Wednesday, October 10, 2007

Israel's harsh 'reality on the ground'

Creating “realities on the ground” is the speciality of the Israeli government. This week Israel has implemented a major land-grab around four Palestinian West Bank villages, precisely in order to create “realities” that will be the starting point for the talks to be held in Maryland in November. The land seized from Palestinian farmers will be used to expand illegal Jewish settlements, split the West Bank in two and create an apartheid road. Palestinian drivers would have to drive deep into the desert to get from Bethlehem to Ramallah, effectively barring them from the central part of the West Bank.

Jeff Halper, an Israeli geographer who specialises in Israel's development of the West Bank, said: "They want to push everything as far as possible before the November meeting…. Anything done before that meeting will be set in stone… part of a timeline in which Israel wants to get all its development of the West Bank finished before Bush leaves office."

Any Palestinian opposing these facts will be branded a terrorist; any opponents outside the Middle East will be branded an anti-Semite. Because the other “reality on the ground” that Zionist supporters are trying to create is that it is unacceptable, unlawful - or at the least career suicide - for anyone to criticise Israel and its brutal treatment of the Palestinians.

For example the UK’s University and College Union recently caved in to pressure and informed its members that it has legal advice that it would be unlawful even to discuss a boycott of Israeli Academic Institutions. Members voted at their conference that the union should carry out a regional discussion about implementing a boycott to highlight the failure of Israeli institutions to support Palestinian academic life and institutions, destroyed by the Israeli army’s actions. Many Israeli academics also signed the call for a boycott.

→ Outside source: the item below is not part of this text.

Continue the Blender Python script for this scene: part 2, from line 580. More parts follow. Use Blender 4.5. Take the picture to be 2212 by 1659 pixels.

In a very confused statement, the UCU’s Strategy and Finance Committee has told members that discussion cannot go ahead because a boycott call would be unlawful and could not be implemented. A regional debate could “infringe discrimination legislation”. Of course it would only take five minutes to find another lawyer to show that to have a discussion is not in any way unlawful.

Zionist pressure to block debate in the United States has claimed other victims too. Nobel peace prize winner Archbishop Desmond Tutu has just had an invitation to speak to the Peace and Justice group at St. Thomas University in St. Paul, Minnesota withdrawn after the university’s president spoke with the local Jewish Community Relations Council and two rabbis. Tutu’s crime? He has dared to suggest that Israel is pursuing apartheid policies. The chair of the Justice and Peace Studies program, Prof. Cris Toffolo has been removed from her post as head of department.

Fortunately she has tenure or she would no doubt have met the same fate as Professor Norman Finkelstein of the De Paul University in Chicago. He finally agreed to resign this week, after a long campaign to deny him tenure, orchestrated by pro-Zionists from outside the university. Finkelstein, himself Jewish, was targeted because of his book “Beyond Chutzpah” which argued that it was wrong to say any criticism of Israel is anti-Semitic.

Back in the UK, Danny Rubinstein, Arab affairs editor of Haaretz newspaper was also in trouble when the Zionist Federation withdrew its sponsorship of a meeting he was addressing in London. This leading journalist had dared to state at a United Nations event, something his Israeli readers can read in his column any day of the week, that “Israel is an apartheid state with different status for different communities”. That simple home truth is the actual reality on the ground.